Paul's Internet Landfill/ 2019/ Wishful Thinking 008: Farmland Conservancy

Wishful Thinking 008: Farmland Conservancy

While biking along Kossuth Road this afternoon I saw a "for sale" sign that read "Future Development Potential". That is code for "we will pressure the government to turn farmland into subdivisions, so maybe if you buy this property you will win the lottery." That makes me very upset. But what can you do? There is enormous pressure for our cities to sprawl, and farmers want money, so they will sell.

Here's what you can do: you can set up a land conservancy similar to Nature Conservancy Canada, except for farmland. The goal of this organization would be to buy up fertile farmland threatened by development and then preserve it as farmland. This organization could lease out the land to early stage farmers.

Why should such a conservancy exist? Because it is not good for any individual farmer to preserve farmland, but giving up all the farmland (especially the high quality farmland around here) for subdivisions leaves cities less resiliant to the Calamity.

What would prevent the organization from buying up farmland and flipping it a few years later? Maybe they could promise to hold land in perpetuity. Unfortunately, the argument will then be made that by selling these 50 acres of very in-demand land they can buy 500 (or 5000) acres of farmland somewhere else. I think that at the very least the conservancy should promise to maintain the land as farmland for a good long time, like 50 years.

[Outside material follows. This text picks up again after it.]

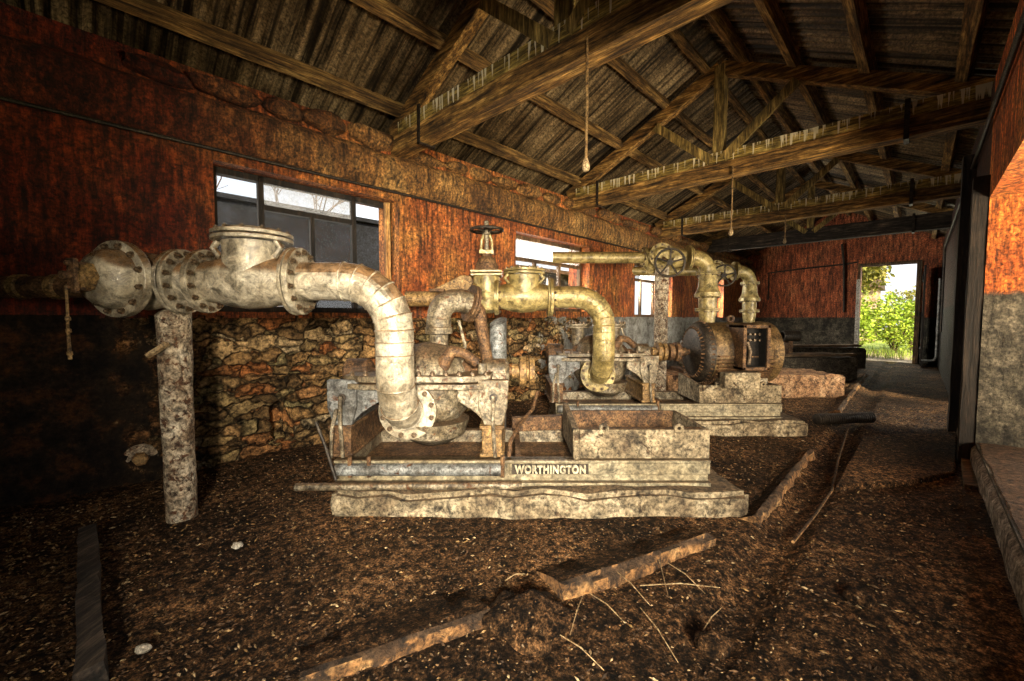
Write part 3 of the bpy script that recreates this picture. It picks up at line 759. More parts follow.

Who would pay for such an organization? I can think of two lucrative sources: farmers with quota (such as dairy farmers), and techbros. Unlike other farmers, farmers with supply-management quotas do very well. If they have vested interests in maintaining farmland as farmland, then they might be willing to contribute land and money to this cause. As for techbros: they talk a good game about preserving countryside lines and disrupting cities, but then they go out and buy country estates. If they put their money where their mouths are, then there would be plenty of land nearby for food.

The farmers farming this land would do well too, because they would have big markets for their food next door. That means this kind of land might be used more for vegetables and fruits and heritage meats, and less for soybeans and corn.

The downsides would be that this conservancy would push speculation bidding wars higher, and that if the conservancy was not able to buy enough contiguous farmland, you might get farms surrounded by suburbs on all sides.

Maybe such an organization exists already. If it does, I wish it would get around to purchasing some of the farms just beyond Waterloo Region's countryside line.